Aku Merancang Drone, Tapi Aku Ingin Dunia Damai: Curhat Intelektual Muda
Di balik kemajuan teknologi yang kian pesat, banyak anak muda yang tumbuh dengan kecintaan terhadap inovasi. Salah satunya adalah mereka yang berkutat di dunia rekayasa drone. Ya, drone—pesawat kecil tanpa awak yang bisa terbang, mengambil gambar dari atas, hingga mengirim paket. Namun, ada sisi lain dari drone yang membuat hati seorang intelektual muda bergejolak: potensi penggunaannya untuk perang.
Sebagai seorang mahasiswa teknik elektro atau teknologi kedirgantaraan, merancang drone adalah bagian dari mimpi besar. Menggabungkan sensor, kamera, motor penggerak, hingga kecerdasan buatan adalah tantangan intelektual yang menyenangkan. Ada kebanggaan saat drone pertama berhasil terbang. Apalagi jika mampu terbang stabil, mengenali wajah, atau menghindari rintangan secara otomatis. Hebat, bukan?
Namun, di sisi lain, ada suara kecil dalam hati yang bertanya: "Kalau teknologi ini digunakan untuk menyerang? Untuk menjatuhkan bom? Untuk membunuh tanpa pilot?"
Itulah dilema yang dirasakan banyak intelektual muda saat ini. Mereka bisa membuat teknologi canggih, tetapi tidak semua dari mereka ingin menciptakan alat yang berpotensi merusak kedamaian.
Di era sekarang, drone memang digunakan dalam berbagai bidang. Di bidang pertanian, drone menyemprot pupuk dan memetakan lahan. Di sektor logistik, drone mengantar barang ke daerah terpencil. Di dunia film, drone membuat gambar dari atas yang memukau. Namun sayangnya, tak bisa dipungkiri bahwa drone juga digunakan dalam peperangan modern. Bahkan, negara-negara besar berlomba-lomba menciptakan drone militer yang makin canggih.
Intelektual muda yang berpikiran jernih pun mulai mempertanyakan arah dari teknologi ini. Apakah kita hanya akan menjadi pion di tengah perlombaan senjata tanpa sadar? Atau kita bisa memilih jalan lain: menciptakan drone untuk kemanusiaan?
Keinginan untuk damai bukan berarti menolak kemajuan. Justru, kemajuan seharusnya digunakan untuk menciptakan dunia yang lebih baik. Bayangkan, jika drone bisa membawa obat ke daerah terpencil, membantu tim SAR mencari korban bencana, atau mengawasi hutan dari kebakaran. Bukankah itu lebih mulia?

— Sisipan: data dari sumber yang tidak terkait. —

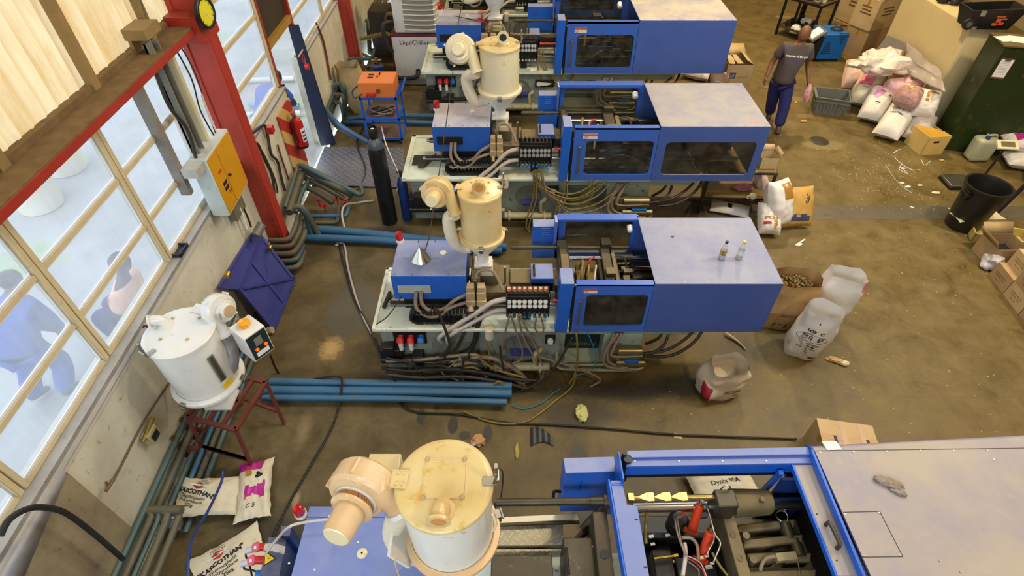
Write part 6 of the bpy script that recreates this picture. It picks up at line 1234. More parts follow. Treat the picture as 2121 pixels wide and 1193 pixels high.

Banyak anak muda yang akhirnya memutuskan untuk merancang teknologi dengan hati. Mereka ingin menjadi ilmuwan yang punya arah moral, bukan sekadar pengikut tren. Mereka percaya bahwa teknologi yang hebat tidak hanya soal kecepatan atau daya ledak, tapi juga soal makna dan manfaatnya bagi umat manusia.
"Aku merancang drone, tapi aku ingin dunia damai" bukan sekadar kalimat puitis. Itu adalah curahan hati generasi yang ingin pintar sekaligus bijaksana. Yang ingin membuktikan bahwa kemajuan tak harus diiringi kekerasan. Bahwa teknologi bisa menjadi alat penyambung, bukan pemisah.
Dunia butuh lebih banyak anak muda seperti ini. Mereka yang berpikir, mencipta, tapi juga merasa. Mereka yang bertanya, bukan sekadar mengerjakan. Karena di tangan mereka, masa depan bukan hanya canggih, tapi juga manusiawi.